Key Take-aways for Charitable Organisations:

The aforementioned decisions of Hon’ble Supreme Court along with recently introduced stricter legislative provisions pertaining to overseas philanthropic remittances is bound to create resistance amongst India Inc towards corporate philanthropic endeavours.

It is imperative that the charitable institutions realign their business model and undertake a thorough analysis of the revenue generating activities carried out by them. It is required that annual review of the business activities is conducted for determining whether any particular activity amounts to ‘trade’‘business’ or ‘commerce’. Segregation of business activities and revenue streams is required in order to be able to de-risk the operations of the organisation and to ensure continue benefits of exemptions under Section10(23C) of the Act. Organisations are required to set their pricing matrix to so as to satisfy the test of ‘significantly higher’ as set by the Hon’ble Court.

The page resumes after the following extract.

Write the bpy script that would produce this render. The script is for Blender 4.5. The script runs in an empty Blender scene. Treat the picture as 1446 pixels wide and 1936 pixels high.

Further, it is also imperative for the charitable organisations to align their pricing matrix so as to justify test of “significantly higher” prices being charged on products/ services. In this regard, maintenance of proper records and books of accounts to justify the costing of commercial activities are incumbent upon the charitable organisations to ensure that the prices are not markedly higher and to so to ensure continued benefits of tax exemptions.

The review of business activities, pricing matrix, profitability analysis would be required to be carried out on an annual basis by the organisations as the Supreme Court gave free hand to authorities to review the same on an yearly basis. Therefore, the possibility of exemption currently being enjoyed by an organisation not being challenged in subsequent years cannot be ruled out.

Since, the Apex Court has provided clarity that the ruling shall only apply prospectively, therefore, the same has paved way for the charitable organisations to make changes to their operational model without the fear of litigation against preceding year’s business activities.